Question

How do you calculate the ionization energy $($ in $kJmo{l^{ - 1}})$ of the $H{e^ + }$ ion?

Answer 1

Hint : Ionization energy is the amount of energy required to remove an electron which is present in the outermost shell of an atom. Smaller the size of atom, more tightly will outermost electron have bonded to the nucleus, then higher will the energy required.

Complete Step By Step Answer:
The expression for calculating ionization energy of an atom or ion is given as follows:
$E = - \left( {2.18 \times {{10}^{ - 18}}} \right)\left[ {\dfrac{{{Z^2}}}{{{n^2}}}} \right] - - (i)$
The given ion is $H{e^ + }$ for which the value of $Z$ is $2$ .
Electronic configuration of $H{e^ + } = 1{s^1}$ i,e., the outermost electron is present in the first shell of the atom.
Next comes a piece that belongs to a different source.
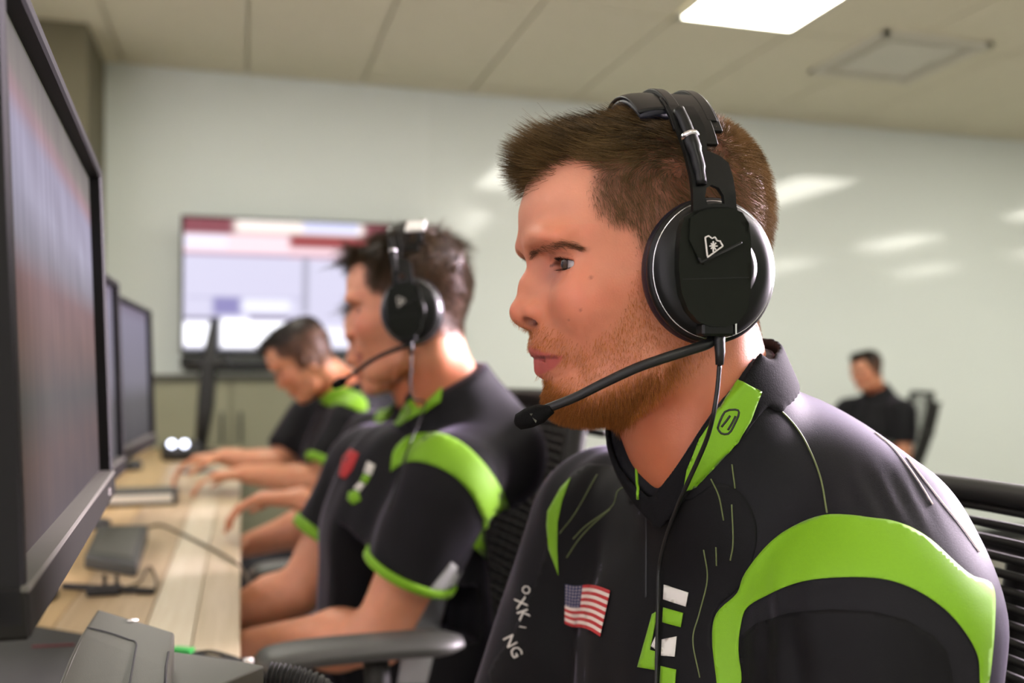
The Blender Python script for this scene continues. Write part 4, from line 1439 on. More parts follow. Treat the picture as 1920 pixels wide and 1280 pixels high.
shoe(J1['anL'], (-1, -.1, 0), p1); shoe(J1['anR'], (-1, .1, 0), p1)
hs1 = make_headset(H1, 'large black headset with triangle emblem and boom mic worn by the bearded foreground man', 'black headsets worn by the players')
# cable of the headset: strain relief, then down over the chest
g = MB(); cp = [pix_to_local(H1, a, b, .108) for a, b in ((1349, 622), (1349, 640), (1350, 660), (1349, 684))]
g.tube(np.array(cp), [.0036, .0036, .0034, .0026], 10); g.build('strain_relief', M['cable'], hs1, True, lambda V: to_world(H1, V))
pts = [to_world(H1, pix_to_local(H1, a, b, .108)) for a, b in ((1349, 684), (1345, 730), (1338, 775))]
qd = (pts[-1] - CAM) @ FW; qe = (Sc.hit(1286, 915, .006, .7)[0] - CAM) @ FW
for a, b, t in ((1328, 815, .3), (1312, 855, .6)): pts.append(P(a, b, qd + (qe - qd) * t))
for a, b, off in ((1286, 915, .006), (1272, 960, .006), (1258, 1010, .006), (1248, 1065, .006), (1241, 1130, .005), (1239, 1200, .005), (1238, 1280, .005), (1236, 1330, .006)):
    pts.append(Sc.hit(a, b, off, .7)[0])
g = MB(); g.tube(smooth_path(pts, 90), .0016, 8); g.build('headset_cable', M['cable'], hs1, True)
# ------------------------------------------------------------------ the others
def copy_tree(o, parent=None, xf=None):
    c = o.copy(); COL.objects.link(c)
    if parent is not None:
        c.parent = parent; c.matrix_parent_inverse = o.matrix_parent_inverse.copy()
    for ch in list(o.children): copy_tree(ch, c)
    return c


def player(label, H, T, J, h, skin, hairtone, style, nh, hw, hair_cols, group=None, sleeve=.62, sc=1.0, zt=None, head_h=.0025, shirt_mat='shirt', brows=120, trousers='dark_cloth', nr=.90):
    pr = empty('person', (H[1][0], H[1][1], 0), label, 'person', group)
    hv, hf, hc = make_head(pr, H, head_h, skin, hairtone, style, nh, hw, 0.0, hair_cols, brow_n=brows, cover=.90, nr=nr)
    av, af = arms_mesh(J, max(.005, h), sc)
    V, F, C = join_np([(hv, hf, hc), (av, af, skin)])
    mesh_np('body', V, F, M['skin'], pr, True, cols=C)
    g, tl = shirt_generic(H, J, h, T, s=sc, sleeve=sleeve)
    nz = tl(to_world(H, [-.055, 0, -.115]))
    a0, a1 = zt or (.0, .55)
    def cut(X, Y, Z):
        zt_ = nz[2] + .012 + a0 - a1 * (X - nz[0]) - .03 * np.maximum(0, 1 - np.abs(Y - nz[1]) / .04) * sstep(X, nz[0] + .03, nz[0] + .07)
        return ((Z - zt_) * .8).astype(np.float32)
    g.apply(cut, nz + np.array([-.16, -.14, -.10]), nz + np.array([.17, .14, .18]), k=.003, mode='isect', pad=0)
    V, F = finish(g, T)
    N = vnormals(V, F)
    V = V + N * (.0030 * vnoise(V, 30, 4) + .0016 * vnoise(V * np.array([1, 1, .5]), 70, 5))[:, None]
    Vw = to_world(T, V)
    sh = mesh_np('jersey', Vw, F, M[shirt_mat], pr, True)
    lV, lF = legs_mesh(J, .014)
    mesh_np('trousers', lV, lF, M[trousers], pr, True)
    shoe(J['anL'], (-1, -.1, 0), pr); shoe(J['anR'], (-1, .1, 0), pr)
    return pr, sh, Surf(Vw, F)


DARK = ((.022, .014, .008), (.085, .055, .028))
BLACKISH = ((.010, .008, .006), (.035, .024, .015))
# second player
H2 = head_frame(-.154, 1.45, 1.2245, -4.0, 3.0)
T2 = head_frame(-.189, 1.46, .985, 33)
J2 = dict(shL=W(-.088, 1.31, .970), shR=W(-.248, 1.61, .965), elL=W(-.190, 1.33, .755), elR=W(-.36, 1.59, .76),
          wrL=W(-.425, 1.47, .70), wrR=W(-.53, 1.60, .695), pel=np.array([.27, 1.47, .56]),
          hdL=np.array([-1, .5, -.1]), hdR=np.array([-1, -.4, -.1]),
          knL=np.array([-.20, 1.32, .56]), knR=np.array([-.20, 1.62, .56]), anL=np.array([-.16, 1.30, .10]), anR=np.array([-.18, 1.64, .10]))
p2, sh2, S2 = player('young man in black and lime jersey seated just beyond the bearded man, wavy dark hair', H2, T2, J2, .006, (.60, .26, .145), (.020, .013, .008), 'curl',
                     17000, .00034, DARK, sleeve=.56, nr=.84, sc=.97)
g = MB()      # loose dark curls on top of the head
patch(S2, [(733, 884), (737, 850), (752, 828), (775, 815), (810, 811), (845, 820), (880, 842), (915, 880), (940, 920), (955, 955), (958, 985), (932, 985), (908, 975), (886, 930), (852, 893), (805, 870), (765, 866)],
      'shoulder_stripe', M['green'], sh2, .0015, 8)
patch(S2, [(905, 975), (925, 970), (922, 1010), (926, 1055), (912, 1050), (908, 1010)], 'shoulder_stripe', M['green'], sh2, .0015, 8)
patch(S2, [(737, 796), (742, 775), (785, 742), (812, 722), (832, 730), (828, 752), (800, 772), (760, 792)], 'collar_stripe', M['green'], sh2, .0040, 8)
patch(S2, [(637, 892), (644, 858), (658, 842), (674, 850), (662, 880), (648, 898)], 'flag_patch', M['flag_red'], sh2, .0015, 8)
patch(S2, [(690, 865), (704, 872), (697, 892), (683, 886)], 'chest_emblem', M['white_print'], sh2, .0015, 8)
patch(S2, [(683, 888), (696, 893), (688, 908), (676, 902)], 'chest_emblem', M['green'], sh2, .0015, 8)
patch(S2, [(675, 904), (686, 908), (676, 922), (664, 916)], 'chest_emblem', M['white_print'], sh2, .0015, 8)
patch(S2, [(655, 922), (672, 918), (678, 938), (662, 946), (652, 936)], 'chest_emblem', M['green'], sh2, .0015, 8)
patch(S2, [(846, 1052), (866, 1070), (840, 1120), (822, 1190), (800, 1282), (745, 1282), (760, 1180), (800, 1110)], 'side_panel', M['shorts'], sh2, .0012, 9)


def cuff(J, S, T, sleeve, r, mat_, parent, w=.010):
    sh_, el = J['sh' + S], J['el' + S]
    d = (el - sh_) / np.linalg.norm(el - sh_)
    c = sh_ + (el - sh_) * sleeve
    g = MB(); n = 40; u = np.cross(d, UP); u /= np.linalg.norm(u); v = np.cross(d, u)
    V = []
    for (rad, off) in ((r, -w), (r + .003, -w * .6), (r + .003, w * .8), (r - .002, w), (r - .005, w * .2)):
        for k in range(n):
            a = 2 * math.pi * k / n; V.append(c + d * off + (u * math.cos(a) + v * math.sin(a)) * rad)
    F = [[i * n + k, i * n + (k + 1) % n, ((i + 1) % 5) * n + (k + 1) % n, ((i + 1) % 5) * n + k] for i in range(5) for k in range(n)]
    g.add(V, F); return g.build('sleeve_cuff', mat_, parent, True)


cuff(J2, 'L', T2, .545, .0675, M['green'], sh2, .007)
cuff(J2, 'R', T2, .545, .0675, M['green'], sh2)


def head_dup(src, H, label, group):
    "copy of a headset moved onto another head"
    Mx = lambda Hh: Matrix(((*Hh[0][0], Hh[1][0]), (*Hh[0][1], Hh[1][1]), (*Hh[0][2], Hh[1][2]), (0, 0, 0, 1)))
    c = copy_tree(src)
    c.matrix_world = Mx(H) @ Mx(H1).inverted() @ src.matrix_world
    c['label'] = label; c['group'] = group
    return c


bpy.context.view_layer.update()
hs2 = head_dup(hs1, H2, 'black headset with bright band glint worn by the second player behind the bearded man', 'black headsets worn by the players')
for ch in list(hs2.children):
    if ch.name.startswith('headset_cable'): bpy.data.objects.remove(ch)
g = MB(); a0 = to_world(H2, pix_to_local(H1, 1349, 680, .108))
g.tube(smooth_path([a0, a0 + np.array([0, 0, -.06]), S2.hit(805, 760, .008, 1.35)[0], S2.hit(770, 850, .006, 1.35)[0], S2.hit(735, 960, .006, 1.35)[0]], 40), .0015, 8)
g.build('headset_cable', M['cable'], hs2, True)
# white plate added to imitate the ceiling light's reflection on the band
g = MB(); T_ = lambda V: to_world(H2, V)
g.box((-.020, .052, .1250), (.030, .030, .004), np.array([[1, 0, 0], [0, math.cos(.62), math.sin(.62)], [0, -math.sin(.62), math.cos(.62)]]), bev=.001)
g.build('band_glint', M['glint_white'], hs2, False, T_)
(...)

Therefore, the value of the principal quantum number $n = 1$ .
Substituting values in the equation $(i)$ :
${E_n} = - \left( {2.18 \times {{10}^{ - 18}}} \right)\left[ {\dfrac{{{2^2}}}{{{1^2}}}} \right]$
$\Rightarrow - 8.72 \times {10^{ - 18}}J$
Where, ${E_n}$ is the energy associated with the atom before excitation of electrons.
Energy after transition can be written as,
${E_\infty } = - \left( {2.18 \times {{10}^{ - 18}}} \right)\left[ {\dfrac{{{2^2}}}{{{{(\infty )}^2}}}} \right]$
$\Rightarrow 0$
Now, Ionization energy is the difference of energy associated with the atom after excitation and energy associated with the atom before excitation.
$I.E = {E_\infty } - {E_n}$
$\Rightarrow 0 - ( - 8.72 \times {10^{ - 18}})J$
We know that $1J = {10^{ - 3}}kJ$ . Therefore,
$I.E = 8.72 \times {10^{ - 18}} \times {10^{ - 3}}$
$\Rightarrow 8.72 \times {10^{ - 21}}kJ$
To calculate ionization energy per mole, we need to multiply the value of ionization energy by Avogadro’s constant as follows:
$I.E = 8.72 \times {10^{ - 21}} \times 6.023 \times {10^{23}}$
$\Rightarrow 5250kJmo{l^{ - 1}}$
Hence, the ionization energy $($ in $kJmo{l^{ - 1}})$ of the $H{e^ + }$ ion is $5250kJmo{l^{ - 1}}$ .

Note :
Trend of ionization energy in modern periodic table is as follows:
On moving top to bottom in a group, the atomic radii of an atom increases due to which effective nuclear charge decreases. Hence, the value of ionization energy decreases down the group.
On moving left to right in a period, the atomic radii of an atom decreases due to which effective nuclear charge increases. Hence, the value of ionization energy increases on moving left to right in a period.